### Data extract
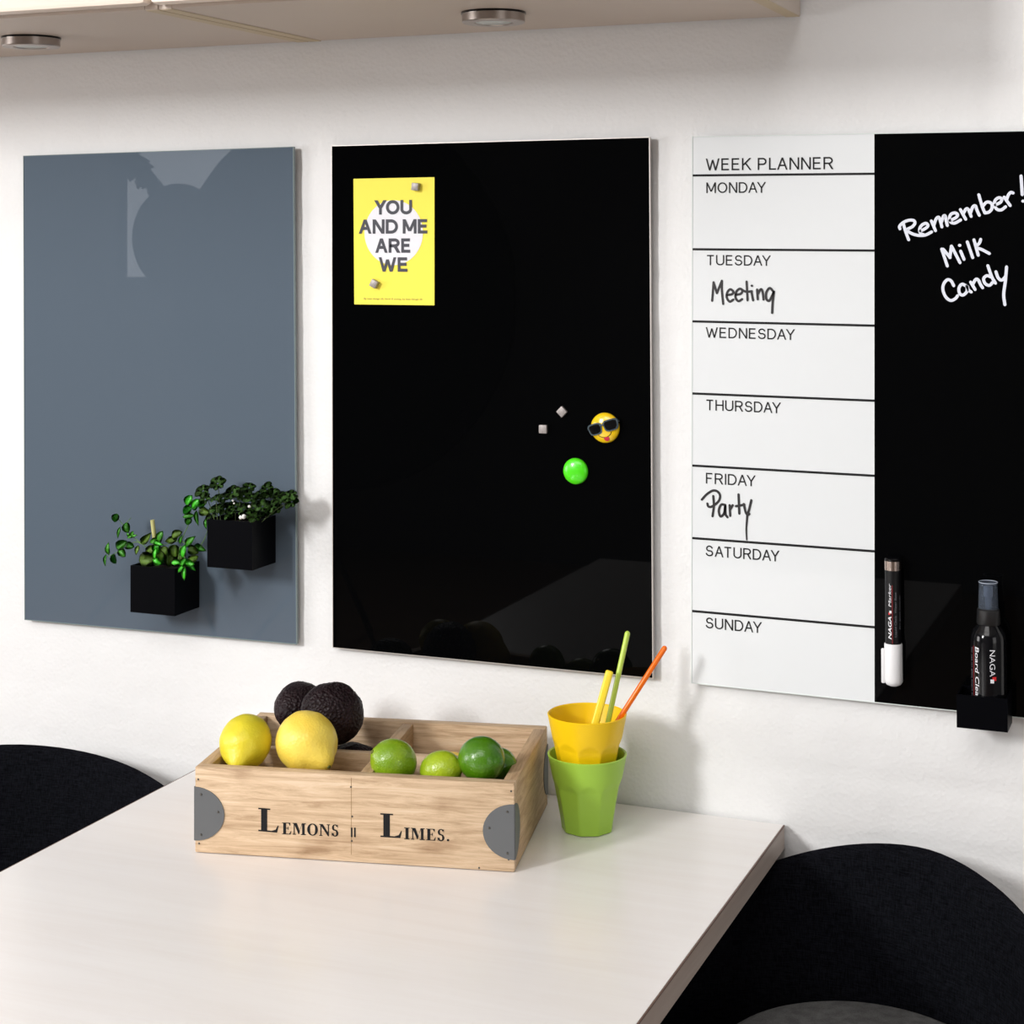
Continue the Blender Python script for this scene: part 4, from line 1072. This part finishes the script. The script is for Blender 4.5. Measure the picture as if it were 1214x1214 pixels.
stirrer('drink_stirrer', (789.5, 766), -.060, (735, 851, -.084), M['st_o'], 'orange stirrer leaning far right in the yellow tumbler', .0029)

# ------------------------------------------------------------------ chairs
def chair(cx, cy, rot, label, Rr, h0, drop, seat_z=.603, cush=(.0247, .0693)):
    t = thing('tub_chair', label, 'chair', (cx, cy, 0), (0, 0, rot), 'black tub chairs beside the table')
    # shell: back towards +y (local); open to -y
    bm = bmesh.new(); nA = 72; nS = 14
    def rim_h(a):   # a = angle from the back direction
        return h0-drop*abs(a)**1.7-.005
    def prof(a, s): # s 0 bottom .. 1 rim ; returns (r,z)
        h = rim_h(a); z = .50+(h-.50)*s
        r = Rr*(.88+.12*s**.8)
        return r, z
    outer, inner = [], []
    amax = 2.25
    for i in range(nA+1):
        a = -amax+2*amax*i/nA
        o_, n_ = [], []
        for j in range(nS+1):
            s = j/nS; r, z = prof(a, s); th = .014
            o_.append(bm.verts.new((r*math.sin(a), r*math.cos(a), z)))
            r2_ = r-th; n_.append(bm.verts.new((r2_*math.sin(a), r2_*math.cos(a), z-.001*(s))))
        top_ = bm.verts.new(((prof(a, 1)[0]-.007)*math.sin(a), (prof(a, 1)[0]-.007)*math.cos(a), rim_h(a)+.005))
        outer.append(o_+[top_]); inner.append(n_)
    for i in range(nA):
        for j in range(nS+1): bm.faces.new((outer[i+1][j], outer[i][j], outer[i][j+1], outer[i+1][j+1]))
        for j in range(nS): bm.faces.new((inner[i][j], inner[i+1][j], inner[i+1][j+1], inner[i][j+1]))
        bm.faces.new((inner[i][nS], inner[i+1][nS], outer[i+1][nS+1], outer[i][nS+1]))
        bm.faces.new((inner[i+1][0], inner[i][0], outer[i][0], outer[i+1][0]))
    for i in (0, nA):
        ring = outer[i]+inner[i][::-1]
        bm.faces.new(ring if i == 0 else ring[::-1])
    obj('backrest', bm, M['fabric'], t, True, 50)
    bm = bmesh.new(); lathe(bm, [(0, .46), (Rr*.6, .46), (Rr*.80, .475), (Rr*.86, .495), (Rr*.84, .530), (0, .530)], 56); obj('seat_shell', bm, M['fabric'], t, True, 50)
    rs = Rr*.545
    bm = bmesh.new(); lathe(bm, [(0, .531), (rs*.94, .531), (rs, .545), (rs, seat_z-.016), (rs*.965, seat_z-.005), (rs*.88, seat_z), (0, seat_z+.004)], 56, None)
    for v in bm.verts: v.co = Vector((v.co.x+cush[0], (v.co.y if v.co.y > 0 else v.co.y*1.6)+cush[1], v.co.z))
    o = obj('seat_cushion', bm, M['cushion'], t, True, 60); o['label'] = 'grey seat cushion'
    for sx in (-1, 1):
        for sy in (-1, 1):
            bm = bmesh.new(); tube(bm, [(sx*.12, sy*.12, .475), (sx*.185, sy*.185, .001)], .013, 12, r_end=.009); obj('leg', bm, M['leg'], t, True, 40)
    return t
chair(-.3746, -.2626, -.4043, 'black tub chair with grey seat cushion to the right of the table', .2433, .7477, .0656)
chair(-1.3233, -.3162, .3213, 'black tub chair to the left of the table', .29, .7332, .0273, .54, (0, .05))

# ------------------------------------------------------------------ dark studio umbrella and stand-in dome that mirror in the grey board
def umbrella(px, py, rpx, y, label):
    c = mirror_x(px, py, y); e = mirror_x(px+rpx, py, y); R = abs(e.x-c.x)
    t = thing('reflector_umbrella', label, 'umbrella', (c.x, y, 0))
    bm = bmesh.new(); n = 40
    prof = [(0, R*.35)]+[(R*math.sin(a), R*.35*math.cos(a)) for a in [PI/2*k_/8 for k_ in range(1, 9)]]+[(R*math.sin(a)*.99, R*.35*math.cos(a)-.006) for a in [PI/2*k_/8 for k_ in range(8, 0, -1)]]+[(0, R*.35-.006)]
    lathe(bm, prof, n, Matrix.Translation((0, 0, c.z)) @ Matrix.Rotation(PI/2, 4, 'X'))
    obj('canopy', bm, M['dark_cloth'], t, True, 60)
    bm = bmesh.new(); tube(bm, [(0, .03, .02), (0, .03, c.z)], .012, 10); obj('stand_pole', bm, M['leg'], t)
    bm = bmesh.new()
    for k_ in range(3): tube(bm, [(0, .03, .35), (.3*math.cos(k_*2.09+.5), .03+.3*math.sin(k_*2.09+.5), .008)], .008, 8)
    obj('tripod', bm, M['leg'], t)
umbrella(392, 352, 214, -3.3, 'large black studio umbrella on a stand behind the camera')
umbrella(203, 282, 56, -3.5, 'small black dome on a stand, stand-in for a head-shaped reflected silhouette')  # added dome takes the place of a person's head in the reflection

# ------------------------------------------------------------------ trailing plant hanging before the far window
hp = mirror_x(150, 176, -4.75)
ht = thing('hanging_plant', 'dark trailing plant hanging from the ceiling before the far window', 'plant', (hp.x, -4.75, RZ1))
path = [mirror_x(140, 150, -4.75), mirror_x(138, 175, -4.75), mirror_x(146, 190, -4.75), mirror_x(160, 206, -4.75), mirror_x(172, 216, -4.75), mirror_x(181, 234, -4.75)]
path = [Vector((path[0].x, -4.75, RZ1-.002))]+path
bm = bmesh.new(); tube(bm, [p-Vector(ht.location) for p in smooth_pts(path, 4)], .006, 8); obj('stem', bm, M['stem_d'], ht, True)
random.seed(3)
pts_ = smooth_pts(path[1:], 6)
for i, p in enumerate(pts_):
    for s_ in (-1, 1):
        L_ = .115*(1-.55*i/len(pts_)); d = Vector((s_*random.uniform(.5, 1), random.uniform(-.2, .2), random.uniform(-1, .1))).normalized()
        put_leaf(ht, p, p+d*L_, L_*.7, M['leaf_d'], 'pointed', nrm=(0, 1, .2))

### What to do
Please repeat exactly the data above from its first line to the line that contains "yellow tumbler', .0029)", inclusive, and leave every picture out.

### Solution
Continue the Blender Python script for this scene: part 4, from line 1072. This part finishes the script. The script is for Blender 4.5. Measure the picture as if it were 1214x1214 pixels.
stirrer('drink_stirrer', (789.5, 766), -.060, (735, 851, -.084), M['st_o'], 'orange stirrer leaning far right in the yellow tumbler', .0029)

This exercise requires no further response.